Thanks for the error-free memories

In 1982 we were supporting applications running in the Digital Equipment Corporation (DEC) computer environment. This specific application, which was developed in Assembler language by a different firm, used Memory Mapping and ran on a RSX11S platform on a PDP 11/10 with 16K of memory (yes, that is a K not an M). That in itself seems ridiculous nowadays. The application monitored alarm points for a number of sites in our company.

Our data was stored data consecutively in a data store in order to use Memory Mapping. Then we were told we had to add some alarm points at specific sites, something that was not suppose to happen according to original requirements.

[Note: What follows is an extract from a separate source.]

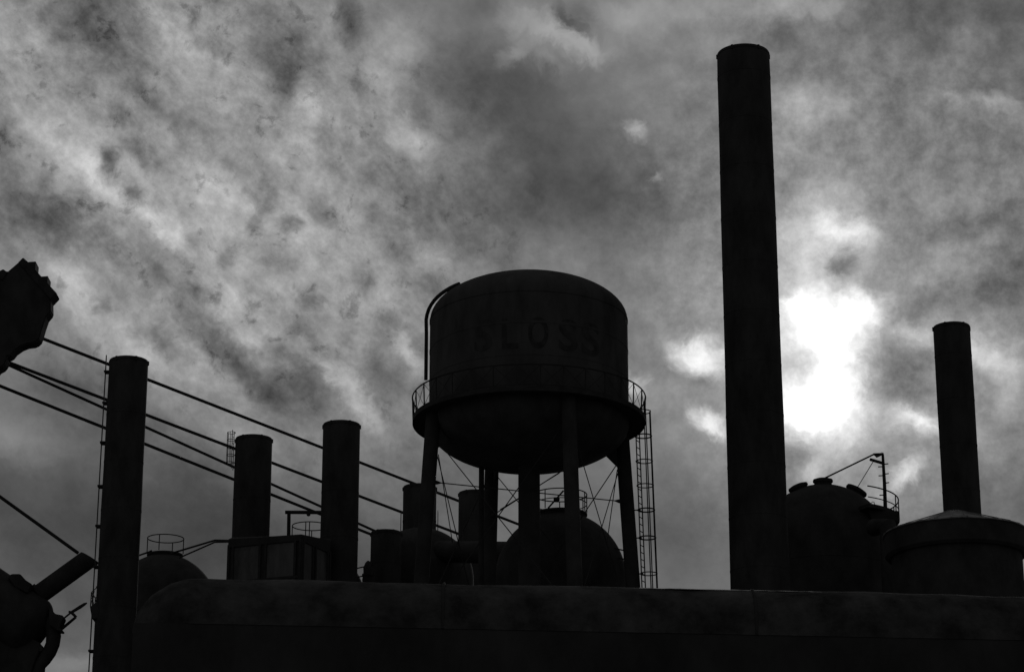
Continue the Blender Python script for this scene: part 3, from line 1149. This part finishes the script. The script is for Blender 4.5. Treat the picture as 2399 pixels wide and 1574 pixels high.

programmer, named Ron, was tasked with developing a program (this would be the largest program in our application) to ‘insert’ these alarms at specific sites. Ron started by drawing out flowcharts and never strayed from those flowcharts to begin coding. After completion and review of the flowcharts, he then coded his program, assembled it and prepared it for testing. The program required to add points in multiples of 16, so the first action in the program was to ask for the number of points and verify that it was a multiple of 16. When you typed a number in your assembler code, the assembler assumed it was an Octal value, unless you put a decimal after the number. Ron had forgot to type a decimal after his number 16 in his source code. That was quickly corrected and then he ran the program.

Ron had been working less than a year for our company. From this point on, this program worked flawlessly for the life of this application. This was the first time and last time I ever saw a computer program developed error free (not counting the typo on the 16.). To me this was quite a feat, considering this was developed in Assembler language.